Macaire tweeted that he had attended what was advertised as a vigil, left as it began to turn into a protest and was detained half an hour later. The Tasnim news agency, which is linked to Iran’s Revolutionary Guards, reported on Sunday that Macaire had been using a shop near the protests as a place of “coordination”.

A few dozen members of the Basij paramilitary group gathered outside the UK embassy calling for its closure.

The British foreign secretary, Dominic Raab, condemned the ambassador’s arrest as a “flagrant violation of international law” and said Iran was marching towards “pariah status”.

This image from a Sunday, Jan. 12, 2020 video shows a crowd fleeing police near Azadi, or Freedom, Square in Tehran, Iran. (Center for Human Rights in Iran via AP)

Donald Trump used the unrest to intensify pressure on the Islamic Republic and declare his support for the demonstrators. “DO NOT KILL YOUR PROTESTERS,” Trump said in a tweet direct at the Iranian government. “The World is watching. More importantly, the USA is watching.”

Suffocating US sanctions have sent Iran into deep recession, and a hike in the official price of fuel in November led to the largest protests in the 40-year history of the regime, to which the government responded by walling off Iran’s internet for several days and killing hundreds of demonstrators.

On Sunday, in a meeting between Iranian president Hassan Rouhani and the visiting emir of Qatar, both sides agreed de-escalation was the “only solution” to the regional crisis, the emirate’s ruler said.

Emir Sheikh Tamim bin Hamad Al-Thani said: “We agreed… that the only solution to these crises is de-escalation from everyone and dialogue.”

The leaders of the UK, France and Germany on Sunday issued a joint statement calling on Iran to return to full compliance with a 2015 nuclear deal with world powers and refrain from further violence.

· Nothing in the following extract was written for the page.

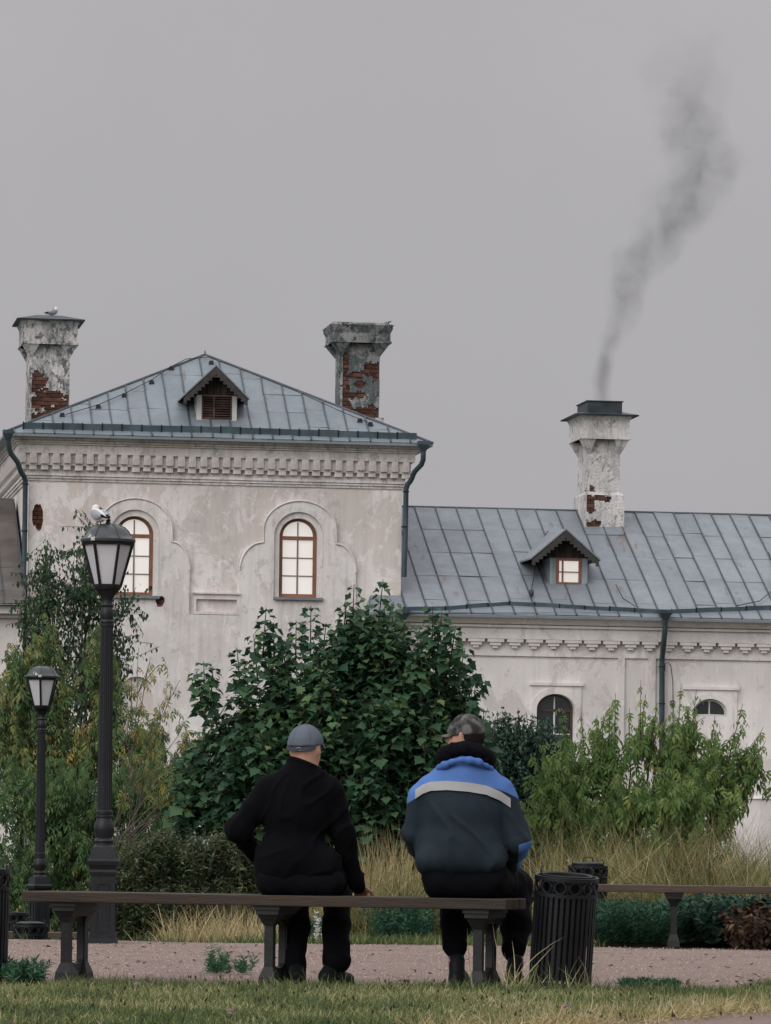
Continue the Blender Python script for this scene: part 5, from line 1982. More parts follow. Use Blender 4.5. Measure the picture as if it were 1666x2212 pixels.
# ------------------------------------------------------------------ lamp posts
def lamp_proto():
    e_ = empty('street_lamp')
    k = 1 / 290.0
    Z = lambda y: (2038 - y) * k
    m = MB()
    m.frustum((-.108, .108, -.108, .108), -.02, (-.105, .105, -.105, .105), .02)
    m.frustum((-.096, .096, -.096, .096), .0205, (-.090, .090, -.090, .090), Z(1898))
    for z0, z1, w0, w1 in ((Z(1898), Z(1890), .094, .10), (Z(1890), Z(1884), .10, .096), (Z(1884), Z(1874), .096, .112), (Z(1874), Z(1866), .118, .122), (Z(1866), Z(1860), .118, .104), (Z(1860), Z(1836), .098, .085)):
        m.frustum((-w0, w0, -w0, w0), z0 + .0005, (-w1, w1, -w1, w1), z1)
    base = m.build('pedestal', IRON, e_)
    m = MB()
    for sx, sy in ((0, -1), (-1, 0), (1, 0), (0, 1)):
        for z0, z1 in ((.06, Z(1912)), ):
            w = .052
            fr = [(-w, z0), (w, z0), (w * .96, z1), (-w * .96, z1)]
            ho = [(-w + .012, z0 + .014), (w - .012, z0 + .014), (w - .014, z1 - .014), (-w + .014, z1 - .014)]
            m.x = Matrix.Rotation(math.atan2(sx, -sy), 4, 'Z')
            m.slab(fr, [ho], -.0995, -.088)
            m.x = None
    m.build('pedestal_panel', IRON, base)
    m = MB()
    prof = [(.085, Z(1837)), (.075, Z(1832)), (.068, Z(1830)), (.068, Z(1826)), (.078, Z(1823)), (.074, Z(1819)), (.060, Z(1816)), (.066, Z(1808)), (.076, Z(1800)), (.077, Z(1793)), (.068, Z(1783)), (.060, Z(1777)), (.058, Z(1773)),
            (.064, Z(1771)), (.064, Z(1767)), (.058, Z(1765)), (.064, Z(1763)), (.064, Z(1758)), (.058, Z(1756))]
    m.lathe(prof, 28)
    m.build('column_foot', IRON, e_, 40)
    m = MB()
    nf = 20
    fl = lambda i, z: 1.0 if i % 4 < 2 else .93
    m.lathe([(.058, Z(1756.5)), (.057, Z(1752)), (.047, Z(1362)), (.047, Z(1358))], nf * 4, flute=fl)
    m.build('fluted_column', IRON, e_, 25)
    m = MB()
    prof = [(.047, Z(1358.5)), (.052, Z(1357)), (.052, Z(1353)), (.046, Z(1351)), (.052, Z(1349)), (.052, Z(1346)), (.044, Z(1343)), (.052, Z(1335)), (.050, Z(1325)), (.040, Z(1317)), (.045, Z(1314)), (.048, Z(1312)), (.042, Z(1309)), (.040, Z(1300)), (.055, Z(1290)), (.085, Z(1280)), (.100, Z(1277)), (.104, Z(1272)), (.090, Z(1270))]
    m.lathe(prof, 28)
    m.build('capital', IRON, e_, 40)
    # six-sided lantern
    zl, zu, rl, ru = Z(1270.5), Z(1177), .098, .186
    for i in range(6):
        a0, a1 = R(60 * i), R(60 * (i + 1))
        c = [(rl * math.cos(a0), rl * math.sin(a0), zl), (rl * math.cos(a1), rl * math.sin(a1), zl), (ru * math.cos(a1), ru * math.sin(a1), zu), (ru * math.cos(a0), ru * math.sin(a0), zu)]
        cc = sum((Vector(p) for p in c), Vector()) / 4
        m = MB()
        n_ = Vector((math.cos((a0 + a1) / 2), math.sin((a0 + a1) / 2), 0))
        m.poly([Vector(p) * .985 + Vector((0, 0, .015 * Vector(p).z * 1.0)) for p in c] if False else [Vector((p[0] * .97, p[1] * .97, p[2])) for p in c], -n_ * .004)
        m.build('glass_panel', OPAL, e_)
        m = MB()
        m.tube([c[0], c[3]], .0125, 6)
        m.build('lantern_bar', IRON, e_)
    m = MB()
    m.lathe([(rl + .01, zl - .008), (rl + .012, zl + .012), (rl - .012, zl + .012), (rl - .012, zl - .008)], 6, cap=False)
    m.build('lantern_foot', IRON, e_)
    m = MB()
    m.lathe([(ru + .008, zu - .02), (ru + .012, zu), (ru - .015, zu), (ru - .015, zu - .02)], 6, cap=False)
    m.build('lantern_rim', IRON, e_)
    m = MB()
    pr = [(.185, Z(1177)), (.205, Z(1175)), (.207, Z(1170)), (.196, Z(1168)), (.178, Z(1165)), (.165, Z(1160)), (.150, Z(1152)), (.122, Z(1144)), (.085, Z(1139)), (.03, Z(1137))]
    m.lathe(pr, 48)
    d = m.build('dome', DOME, e_, 35)
    m = MB()
    for i in range(6):
        a = R(60 * i)
        m.tube([((r + .002) * math.cos(a), (r + .002) * math.sin(a), z) for r, z in pr[3:]], .006, 5)
    m.build('dome_rib', DOME, d, 60)
    m = MB()
    m.lathe([(.03, Z(1138)), (.022, Z(1134)), (.014, Z(1131)), (.020, Z(1128)), (.012, Z(1125)), (.012, Z(1123)), (.017, Z(1121)), (.009, Z(1117)), (.004, Z(1113))], 14)
    m.build('finial', IRON, d, 50)
    return e_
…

“We urge Iran to reverse all measures inconsistent with the agreement and return to full compliance,” the leaders said in the statement issued by the office of the French president, Emmanuel Macron.

Iran had been complying with the deal until the US unilaterally pulled out in May 2018, imposing the sanctions that had incentivised Tehran to give up its nuclear program. Since then it has gradually walked away from the agreement in incremental steps that reduce the time it would take for the country to develop a nuclear weapon, although it maintains its nuclear research is peaceful.

“We call on Iran to refrain from further violent action or proliferation; and we remain ready to engage with Iran on this agenda in order to preserve the stability of the region,” the joint statement added.

The Revolutionary Guards commander, Hossein Salami, said on Sunday his forces were “more upset than anyone” over the shooting down of the plane, but other officials accused the US and its allies of exploiting the tragedy.

“Iran’s enemies want to take revenge on the Guards for a military mistake,” said Ali Shirazi, a representative of the Quds force, the Revolutionary Guards’ external arm.

The victims of the crash include 82 Iranians, 63 Canadians, 11 Ukrainians, 10 Swedes, four Afghans, three Germans and three British nationals.